How the spouse reacts to that bid is crucial. He can ‘turn toward’ this bid by acknowledging it in a positive way, or he can ‘turn away’ by brushing it off or being unsupportive of it.
It’s not about the magazine article, but about how spouses meet each other’s emotional needs. Happily married spouses ‘turn toward’ each other nearly all of the time, while unhappy spouses or divorced couple ‘turned away’ most of the time.
Contempt, according to the Gottmans, is the nail in the coffin of happiness. People who criticize spouses are ‘scanning’ their spouse for mistakes frequently, and tend to only see the negative when they get into that habit.
Keys to Happiness
Keys to a happy marriage made me want to clunk my head. It’s so simple it’s mind-boggling. According to the Gottmans, two qualities are prevalent in happy marriages: kindness and generosity.
When our spouses treat us with kindness, we feel as though they care about us.
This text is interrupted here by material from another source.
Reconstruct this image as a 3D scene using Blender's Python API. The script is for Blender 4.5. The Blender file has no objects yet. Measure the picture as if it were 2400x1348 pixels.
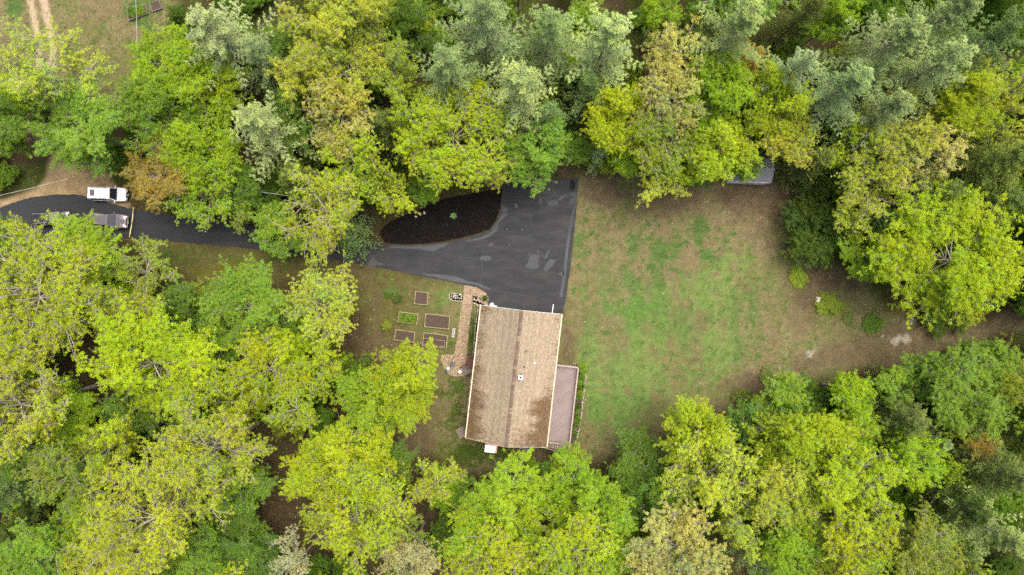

When someone is kind to us, the more we want to return that kindness.
Generosity is not just giving tangible things to each other, but intangible things: time, the benefit of the doubt, responding to a ‘bid’.
How have these simple ideas — which everyone from our parents to purple dinosaurs have been trying to drill into our heads since birth — eluded us in our relationships?
It may be time to start re-thinking not just how our partners treat us, but how we treat them.